THE REQUEST — Look at the data below and print exactly the lines from its first line through the line with "q = MB(); q.box(-w / 2 +"; the pictures stay out of the copy.

GIVEN MATERIAL start

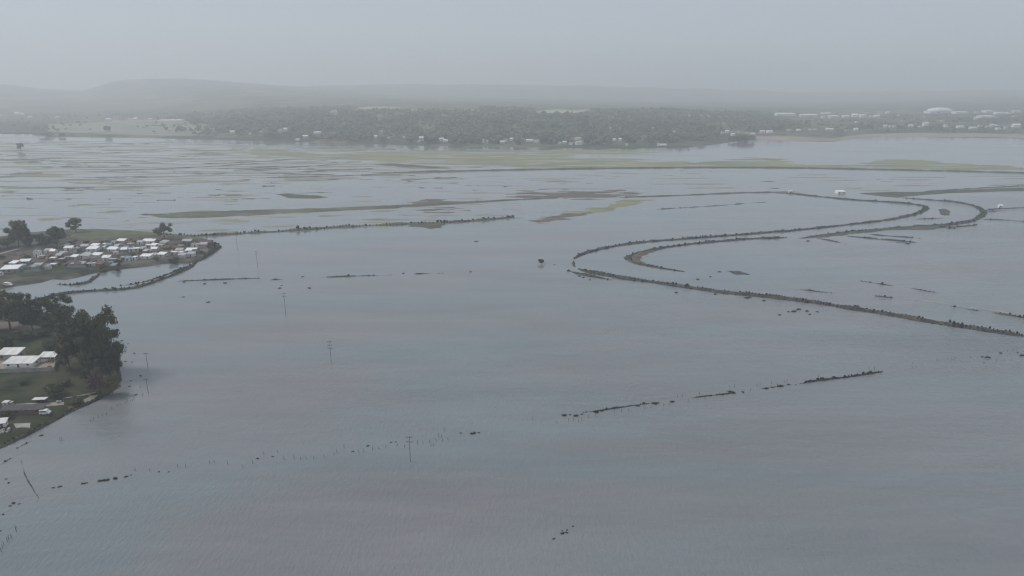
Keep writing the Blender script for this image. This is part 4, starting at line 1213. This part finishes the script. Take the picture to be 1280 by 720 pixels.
def car(px, py, L, label, body_m, rz=0.0, name='van'):
    p = at(px, py, 1.5); p.z = local_z(p.x, p.y) + .02
    o = empty(name, p, rz); tag(o, label, name)
    pr = [(-.5, .18), (.5, .18), (.5, .48), (.36, .56), (.24, .95), (-.48, 1.0), (-.5, .6)]
    H = 1.9; Wd = .9
    q = MB()
    n = len(pr)
    q.add([(x * L, -Wd, z * H) for x, z in pr] + [(x * L, Wd, z * H) for x, z in pr], [tuple(range(n)), tuple(range(n, 2 * n))[::-1]] + [(i, n + i, n + (i + 1) % n, (i + 1) % n) for i in range(n)])
    link('body', q.mesh('body', M[body_m]), o)
    for s in (-1, 1):
        q = MB(); q.box(-.42 * L, .22 * L, s * Wd - .012, s * Wd + .012, .62 * H, .88 * H); link('window', q.mesh('window', M['dark']), o)
        for x in (-.32, .32):
            w_ = MB(); w_.tube((x * L, s * (Wd - .1), .32), (x * L, s * (Wd + .02), .32), .32, .32, 12); link('wheel', w_.mesh('wheel', M['dark']), o)
    return o


car(10, 355.5, 5.2, 'white van parked on the bank above the corner tree', 'white', R(-8))
car(57, 517.5, 3.4, 'white car parked on the grass below the open shelter', 'white', R(6), 'car')
# small farm structures in front
p = farm_at(9, 508.5); building(p, 1.9, 1.8, 2.2, R(5), 'white', 'roof_pale', 'flat', 'small white box hut beside the long dark shed', 'hut', None, 'hut', True, 911)
p = farm_at(15, 508); building(p, 1.0, 1.2, 1.8, R(5), 'grey', 'roof_grey', 'flat', 'narrow grey cabinet right of the small white box hut', 'cabinet', None, 'cabinet', False, 912)


def shelter(px, py, w, d, h, label, roofm='roof_pale'):
    p = farm_at(px, py)
    o = empty('shelter', p, R(5)); tag(o, label, 'shelter')
    q = MB(); q.box(-w / 2, w / 2, -d / 2, d / 2, h, h + .12); link('roof', q.mesh('roof', M[roofm]), o)
    for sx in (-1, 1):
        for sy in (-1, 1):
            q = MB(); q.box(sx * (w / 2 - .2) - .07, sx * (w / 2 - .2) + .07, sy * (d / 2 - .2) - .07, sy * (d / 2 - .2) + .07, -.4, h - .002); link('post', q.mesh('post', M['wood']), o)
    q = MB(); q.box(-w / 2 + .3, w / 2 - .3, d / 2 - .45, d / 2 - .37, -.3, h - .1); link('wall', q.mesh('wall', M['dark']), o)


shelter(51, 504, 5.0, 2.4, 1.9, 'open shelter with flat pale roof on the farm grass')
shelter(37, 511, 3.0, 2.2, 1.6, 'low shelter with white roof left of the pale roofed open shelter')
p = farm_at(27, 519); building(p + Vector((0, 1.6, 0)), 15, 2.6, 2.0, R(4), 'brick', 'roof_dark', 'shed', 'long low dark shed near the farm shore', 'shed', None, 'shed', True, 921)
bpy.data.objects[[o.name for o in bpy.data.objects if o.get('label') == 'long low dark shed near the farm shore'][0]].children[0].data.materials[0] = M['door']
p = farm_at(1.5, 534); building(p + Vector((0, 1, 0)), 2.6, 2.2, 1.7, R(15), 'white', 'roof_pale', 'shed', 'white hut at the left picture edge near the shore', 'hut', None, 'hut', True, 922)
# slabs and tracks on the farm
def sheet(name, pix, m_, lift=.06):
    vs = [farm_at(*q_) for q_ in pix]
    # follow the ground with a fine fan of strips
    top = [v for v in vs[:len(vs) // 2]]; bot = list(reversed(vs[len(vs) // 2:]))
    V, Fc = [], []
    n = 24
    def along(L, t):
        k = t * (len(L) - 1); i = min(int(k), len(L) - 2); return L[i].lerp(L[i + 1], k - i)
    for i in range(n + 1):
        for j in range(5):
            v = along(top, i / n).lerp(along(bot, i / n), j / 4)
            V.append((v.x, v.y, local_z(v.x, v.y) + lift))
    for i in range(n):
        for j in range(4):
            a_ = i * 5 + j; Fc.append((a_, a_ + 5, a_ + 6, a_ + 1))
    tag(link(name, mesh(name, V, Fc, m_, True)), kind='structure')


sheet('slab', [(17, 530), (38, 528.5), (37, 533), (20, 535)], M['concrete'])
sheet('path', [(32, 537), (44, 533), (51, 529.5), (50, 532), (43, 537), (34, 540)], M['track'])
sheet('path', [(104, 499), (112, 495), (128, 490), (127, 492.5), (113, 498), (106, 502)], M['track'])
sheet('path', [(-30, 321), (0, 316.5), (18, 312), (34, 307), (34, 308.2), (18, 313.4), (0, 318.2), (-30, 323)], M['track'], .1)
sheet('path', [(-20, 403), (20, 402), (50, 409), (70, 414), (70, 420), (45, 417), (20, 411), (-20, 411)], M['mudflat'], .08)
sheet('path', [(20, 505), (50, 504), (80, 502), (80, 506), (50, 509), (20, 510)], M['track'], .07)
# fallen pale timber on the shore
p = farm_at(97, 497)
q = MB()
for x0, y0, x1, y1, r_ in [(-4, -1, 3.5, 2.2, .22), (-1, 1, 3.6, 2.6, .14), (1.5, 1.2, 5.0, 4.0, .16), (3, 2, 5.0, 1.0, .12), (-5, -1.2, -1, -.6, .12)]:
    q.tube((x0, y0, .25), (x1, y1, .55), r_, r_ * .6, 6)
o = link('driftwood', q.mesh('driftwood', mat('bleached_wood', (.42, .40, .37), .9, .2, (.32, .30, .28), 1.0)), None, p)
tag(o, 'bleached fallen branches lying on the farm shore beside the bare bush', 'driftwood')
for k, (px, py, L, col_, lb) in enumerate([(40, 462, 2.2, 'blue', 'blue tarpaulin covered stack in the farmyard behind the front wall'), (62, 459, 1.6, 'brick', 'brown crate stack under the open lean-to'),
                                          (74, 503, 1.8, 'grey', 'grey trough on the farm grass right of the open shelter'), (88, 508, 1.5, 'brick', 'brown timber pile near the farm shore')]):
    q = MB(); rj = random.Random(60 + k)
    for j in range(5):
        x = (j - 2) * L * .2; h_ = rj.uniform(.35, .9)
        q.box(x - L * .095, x + L * .095, -.5 + rj.uniform(-.1, .1), .5, -.2, h_)
    nm = ['tarpaulin_stack', 'crate_stack', 'trough', 'timber_pile'][k]
    tag(link(nm, q.mesh(nm, M[col_]), None, farm_at(px, py) + Vector((0, 0, .06)), R(8 + 20 * k)), lb, nm.replace('_', ' '))
# junk heap at the left edge
q = MB(); rj = random.Random(4)
for k in range(26):
    x, y = rj.uniform(-1.8, 1.8), rj.uniform(-1.5, 1.5); s = rj.uniform(.2, .55)
    q.box(x - s, x + s * .6, y - s * .7, y + s, -.2, s * 1.3 * rj.uniform(.5, 1.3))
o = link('scrap_heap', q.mesh('scrap_heap', M['grey']), None, farm_at(5, 540), .4)
tag(o, 'grey scrap heap beside the white hut at the left edge', 'scrap heap')

# ------------------------------------------------------------------ things standing in the water
def pole(px, yb, yt, arms, label, group='power poles crossing the flood'):
    p = at(px, yb)
    h = top_z(p, yt)
    o = empty('power_pole', p, R(random.uniform(-12, 12))); tag(o, label, 'power pole', group)
    q = MB(); q.tube((0, 0, -1), (0, 0, h), .11, .08, 8); link('post', q.mesh('post', M['wood']), o)
    for k in range(arms):
        z = h - .35 - 1.7 * k
        q = MB(); q.box(-1.1, 1.1, -.24, -.12, z - .08, z + .08); a_ = link('crossarm', q.mesh('crossarm', M['wood']), o)
        for x in (-.95, .0, .95):
            i_ = MB(); i_.tube((x, -.18, z + .08), (x, -.18, z + .36), .07, .05, 6); link('insulator', i_.mesh('insulator', M['grey']), a_)
    return o


pole(513, 577, 545, 2, 'nearest power pole, two crossarms, standing among the row of fence posts')
pole(414, 453, 426, 3, 'power pole with three crossarms in open water, second nearest')
pole(357.5, 396, 366, 2, 'slim power pole in open water below the thin field line')
pole(322, 334, 314, 2, 'faint power pole in the water right of the village spit')
pole(297, 313, 289, 2, 'farthest faint power pole beside the green bank near the village tip')
pole(185, 460, 441, 1, 'short power pole in the water just off the farm trees')
pole(185.5, 492, 473, 1, 'power pole with one crossarm off the farm shore, nearer of the pair')

post_mesh = []
for k in range(4):
    q = MB(); rp_ = random.Random(k)
    lx = rp_.uniform(-.18, .18)
    q.tube((0, 0, -.6), (lx, rp_.uniform(-.1, .1), 1.0), .085, .065, 6)
    q.add([], [])
    post_mesh.append(q.mesh('post', M['wood']))
POSTS = {
    ('fence posts of the long row left of the middle', 'thin leaning fence post in the drowned row around the nearest power pole'):
        [(169, 588), (187, 589), (222, 584), (232, 584), (262, 579), (268, 578), (303, 584), (330, 568), (347, 565), (368, 573), (376, 574), (383, 574), (392, 573), (418, 568), (421.5, 566), (430, 560), (449, 566), (466, 562), (474, 561.5), (482, 560), (497, 557.5), (506, 558.5),
         (522, 554.5), (529, 554), (537, 553), (545, 551), (548.5, 546), (552, 547), (555, 539), (553, 551.5), (560, 549.5), (538.5, 557), (542, 557.5), (455, 565), (405, 572), (355, 575), (316, 580), (285, 580)],
    ('fence posts along the farm shore', 'thin leaning fence post in the drowned row off the farm shore'):
        [(168, 500), (166, 501), (163, 502), (160, 503), (157, 504), (150, 506), (147, 507), (133, 519), (128, 520), (123, 522), (117, 525), (113, 527), (78, 550), (75, 551), (175, 485), (178, 495), (140, 512)],
    ('fence posts of the right-hand row', 'thin leaning fence post in the drowned row left of the long dark bank'):
        [(666, 525), (696, 529), (711, 526), (717, 526), (723, 527), (727, 525), (847, 496), (853, 496), (874, 493), (946, 482), (950, 481), (964, 480), (980, 478), (984, 478), (912, 485), (918, 484), (736, 522), (744, 520), (768, 516), (777, 515), (786, 513.5), (806, 511), (813, 509.5), (829, 507.5), (836, 506), (860, 502), (881, 498.5), (896, 496), (930, 490), (938, 488.5), (972, 482)],
    ('fence posts at the right picture edge', 'thin leaning fence post in the drowned row at the right picture edge'):
        [(1213, 448), (1221, 448), (1170, 451), (1174, 451), (1184, 450), (1189, 449.5), (1194, 449), (1245, 452), (1255, 451), (1264, 450.5), (1259, 440), (1268, 439), (1086, 463), (1093, 462), (1140, 455), (1023, 472)],
    ('fence posts in the lower left corner', 'thin leaning fence post in the drowned row in the lower left corner'):
        [(21, 664), (14, 672), (9, 677), (5, 681), (3, 685), (2, 690), (20, 660), (11, 674)],
}
rp_ = random.Random(8)
for (grp, lb), L in POSTS.items():
    for px, py in L:
        p = at(px, py)
        o = link('fence_post', rp_.choice(post_mesh), None, p, rp_.uniform(0, 6.28), (1, 1, rp_.uniform(.8, 1.5)))
        tag(o, lb, 'fence post', grp)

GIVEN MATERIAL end

RESPONSE TO THIS EXERCISE —
Keep writing the Blender script for this image. This is part 4, starting at line 1213. This part finishes the script. Take the picture to be 1280 by 720 pixels.
def car(px, py, L, label, body_m, rz=0.0, name='van'):
    p = at(px, py, 1.5); p.z = local_z(p.x, p.y) + .02
    o = empty(name, p, rz); tag(o, label, name)
    pr = [(-.5, .18), (.5, .18), (.5, .48), (.36, .56), (.24, .95), (-.48, 1.0), (-.5, .6)]
    H = 1.9; Wd = .9
    q = MB()
    n = len(pr)
    q.add([(x * L, -Wd, z * H) for x, z in pr] + [(x * L, Wd, z * H) for x, z in pr], [tuple(range(n)), tuple(range(n, 2 * n))[::-1]] + [(i, n + i, n + (i + 1) % n, (i + 1) % n) for i in range(n)])
    link('body', q.mesh('body', M[body_m]), o)
    for s in (-1, 1):
        q = MB(); q.box(-.42 * L, .22 * L, s * Wd - .012, s * Wd + .012, .62 * H, .88 * H); link('window', q.mesh('window', M['dark']), o)
        for x in (-.32, .32):
            w_ = MB(); w_.tube((x * L, s * (Wd - .1), .32), (x * L, s * (Wd + .02), .32), .32, .32, 12); link('wheel', w_.mesh('wheel', M['dark']), o)
    return o


car(10, 355.5, 5.2, 'white van parked on the bank above the corner tree', 'white', R(-8))
car(57, 517.5, 3.4, 'white car parked on the grass below the open shelter', 'white', R(6), 'car')
# small farm structures in front
p = farm_at(9, 508.5); building(p, 1.9, 1.8, 2.2, R(5), 'white', 'roof_pale', 'flat', 'small white box hut beside the long dark shed', 'hut', None, 'hut', True, 911)
p = farm_at(15, 508); building(p, 1.0, 1.2, 1.8, R(5), 'grey', 'roof_grey', 'flat', 'narrow grey cabinet right of the small white box hut', 'cabinet', None, 'cabinet', False, 912)


def shelter(px, py, w, d, h, label, roofm='roof_pale'):
    p = farm_at(px, py)
    o = empty('shelter', p, R(5)); tag(o, label, 'shelter')
    q = MB(); q.box(-w / 2, w / 2, -d / 2, d / 2, h, h + .12); link('roof', q.mesh('roof', M[roofm]), o)
    for sx in (-1, 1):
        for sy in (-1, 1):
            q = MB(); q.box(sx * (w / 2 - .2) - .07, sx * (w / 2 - .2) + .07, sy * (d / 2 - .2) - .07, sy * (d / 2 - .2) + .07, -.4, h - .002); link('post', q.mesh('post', M['wood']), o)
    q = MB(); q.box(-w / 2 + .3, w / 2 - .3, d / 2 - .45, d / 2 - .37, -.3, h - .1); link('wall', q.mesh('wall', M['dark']), o)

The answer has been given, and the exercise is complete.